Ive been separated from my husband for 3 years and we have a 4 year old autistic boy. We get on great and the way we co-parent should be made into a manual…..it’s working so well for us and our boy.
My husband’s family are having a get together at the end of July. The home where the party is being held is fabulous with fantastic gardens. My son will absolutely love it!!!! I’ve never had any issues with his side of the family, we still ring each other and we all share a family WhatsApp.
Today I asked if I could go to the family gathering as I’d love to see my son explore the gardens and watch him with the family. I said I’d cook a lasagne as I’m famous for them and the family has always loved them. This was my mother-in-laws reply…..
Hi sorry late reply
Ah it's not my call. Trish is having family because it'll be the last time any family get togethers happen there be4 they move to their new home . Don’t worry Luke will of course see his other relatives at his aunty Trisha's ,we'll make sure you have lots of pics!! X
So it was a no. I’m so upset by this. I feel because I’m the one who left the relationship I’m being punished. I feel like she’s saying that because I’ve left I have lost all privileges to attend family gatherings and I’m no longer welcome. If it was my family and my ex husband wanted to come I’d have absolutely no problem, nor would my family. I feel it’s a bit childish.
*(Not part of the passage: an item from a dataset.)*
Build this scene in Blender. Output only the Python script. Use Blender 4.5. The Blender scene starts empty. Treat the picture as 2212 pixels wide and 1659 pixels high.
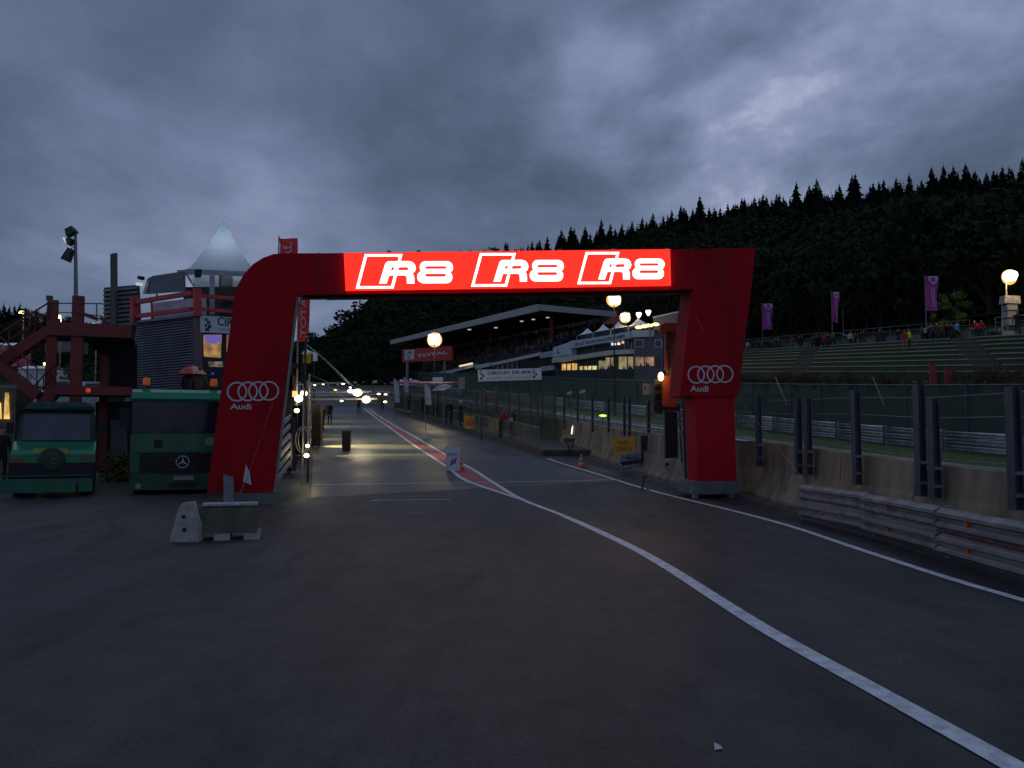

My initial reaction was to not allow my son to go without me but I don’t want him to miss out.
What are your thoughts? I’m I being too sensitive?
Just for context I left him due to lack of support for me when my mental health declined after I had my son. I found text messages on his phone saying he wanted to punch me, calling me a c**t and making up stories about me for sympathy. I’ve forgiven all that and we are great friends, though I’d ever g get back with him.